→ Given request: Output exactly the lines that run from the line containing "Continue the Blender" through the line containing "tag(m.build('stair_rail', 'white', rail), 'white", with both ends included.

─── Data for the task

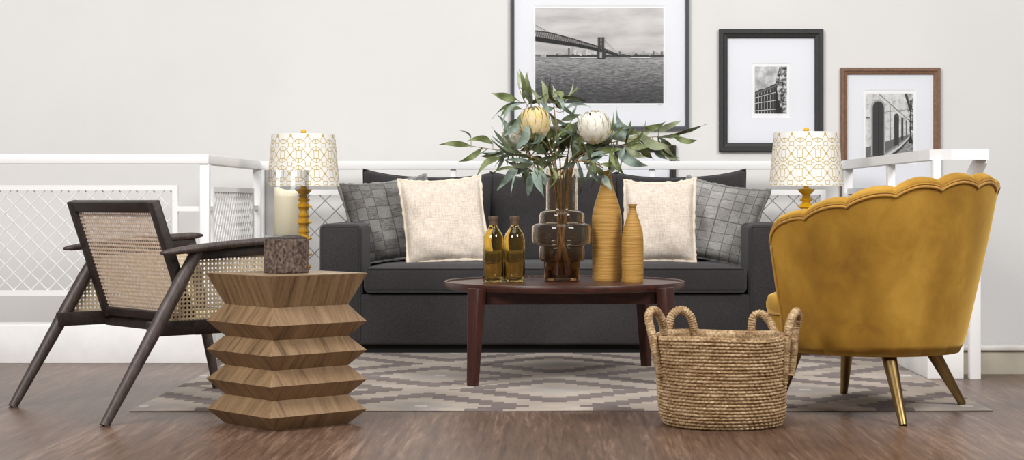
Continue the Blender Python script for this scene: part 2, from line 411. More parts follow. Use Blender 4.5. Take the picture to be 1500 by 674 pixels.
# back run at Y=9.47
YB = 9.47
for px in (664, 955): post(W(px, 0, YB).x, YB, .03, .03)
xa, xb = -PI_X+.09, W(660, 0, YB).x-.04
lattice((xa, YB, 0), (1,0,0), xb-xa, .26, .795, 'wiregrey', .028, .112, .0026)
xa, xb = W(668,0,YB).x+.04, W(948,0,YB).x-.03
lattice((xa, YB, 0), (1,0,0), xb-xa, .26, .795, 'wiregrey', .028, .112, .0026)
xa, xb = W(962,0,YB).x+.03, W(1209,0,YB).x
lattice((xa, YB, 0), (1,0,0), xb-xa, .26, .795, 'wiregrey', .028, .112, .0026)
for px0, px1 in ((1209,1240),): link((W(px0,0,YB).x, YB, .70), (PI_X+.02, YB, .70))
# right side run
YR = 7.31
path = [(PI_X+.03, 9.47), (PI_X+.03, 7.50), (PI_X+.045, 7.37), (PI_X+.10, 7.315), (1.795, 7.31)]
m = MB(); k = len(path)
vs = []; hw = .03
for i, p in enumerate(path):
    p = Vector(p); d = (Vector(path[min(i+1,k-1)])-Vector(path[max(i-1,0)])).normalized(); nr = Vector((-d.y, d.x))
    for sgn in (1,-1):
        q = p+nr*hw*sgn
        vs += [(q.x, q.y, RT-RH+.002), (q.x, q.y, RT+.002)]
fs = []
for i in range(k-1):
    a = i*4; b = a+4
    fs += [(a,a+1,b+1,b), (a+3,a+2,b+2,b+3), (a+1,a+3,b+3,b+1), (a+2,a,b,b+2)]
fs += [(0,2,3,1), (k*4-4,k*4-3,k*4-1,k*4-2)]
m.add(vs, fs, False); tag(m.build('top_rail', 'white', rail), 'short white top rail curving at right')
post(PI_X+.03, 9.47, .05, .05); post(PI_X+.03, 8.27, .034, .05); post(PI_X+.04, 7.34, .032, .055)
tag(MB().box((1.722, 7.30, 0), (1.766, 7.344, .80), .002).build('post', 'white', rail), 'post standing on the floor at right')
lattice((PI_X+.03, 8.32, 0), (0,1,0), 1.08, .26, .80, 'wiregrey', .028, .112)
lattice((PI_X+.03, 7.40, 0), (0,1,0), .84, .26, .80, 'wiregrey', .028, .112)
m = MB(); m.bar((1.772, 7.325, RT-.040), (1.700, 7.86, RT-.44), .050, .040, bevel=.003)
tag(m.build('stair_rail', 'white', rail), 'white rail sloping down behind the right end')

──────
─── Data for the task

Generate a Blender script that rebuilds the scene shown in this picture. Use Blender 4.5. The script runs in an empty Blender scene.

──────

→ Correct output:
Continue the Blender Python script for this scene: part 2, from line 411. More parts follow. Use Blender 4.5. Take the picture to be 1500 by 674 pixels.
# back run at Y=9.47
YB = 9.47
for px in (664, 955): post(W(px, 0, YB).x, YB, .03, .03)
xa, xb = -PI_X+.09, W(660, 0, YB).x-.04
lattice((xa, YB, 0), (1,0,0), xb-xa, .26, .795, 'wiregrey', .028, .112, .0026)
xa, xb = W(668,0,YB).x+.04, W(948,0,YB).x-.03
lattice((xa, YB, 0), (1,0,0), xb-xa, .26, .795, 'wiregrey', .028, .112, .0026)
xa, xb = W(962,0,YB).x+.03, W(1209,0,YB).x
lattice((xa, YB, 0), (1,0,0), xb-xa, .26, .795, 'wiregrey', .028, .112, .0026)
for px0, px1 in ((1209,1240),): link((W(px0,0,YB).x, YB, .70), (PI_X+.02, YB, .70))
# right side run
YR = 7.31
path = [(PI_X+.03, 9.47), (PI_X+.03, 7.50), (PI_X+.045, 7.37), (PI_X+.10, 7.315), (1.795, 7.31)]
m = MB(); k = len(path)
vs = []; hw = .03
for i, p in enumerate(path):
    p = Vector(p); d = (Vector(path[min(i+1,k-1)])-Vector(path[max(i-1,0)])).normalized(); nr = Vector((-d.y, d.x))
    for sgn in (1,-1):
        q = p+nr*hw*sgn
        vs += [(q.x, q.y, RT-RH+.002), (q.x, q.y, RT+.002)]
fs = []
for i in range(k-1):
    a = i*4; b = a+4
    fs += [(a,a+1,b+1,b), (a+3,a+2,b+2,b+3), (a+1,a+3,b+3,b+1), (a+2,a,b,b+2)]
fs += [(0,2,3,1), (k*4-4,k*4-3,k*4-1,k*4-2)]
m.add(vs, fs, False); tag(m.build('top_rail', 'white', rail), 'short white top rail curving at right')
post(PI_X+.03, 9.47, .05, .05); post(PI_X+.03, 8.27, .034, .05); post(PI_X+.04, 7.34, .032, .055)
tag(MB().box((1.722, 7.30, 0), (1.766, 7.344, .80), .002).build('post', 'white', rail), 'post standing on the floor at right')
lattice((PI_X+.03, 8.32, 0), (0,1,0), 1.08, .26, .80, 'wiregrey', .028, .112)
lattice((PI_X+.03, 7.40, 0), (0,1,0), .84, .26, .80, 'wiregrey', .028, .112)
m = MB(); m.bar((1.772, 7.325, RT-.040), (1.700, 7.86, RT-.44), .050, .040, bevel=.003)
tag(m.build('stair_rail', 'white', rail), 'white rail sloping down behind the right end')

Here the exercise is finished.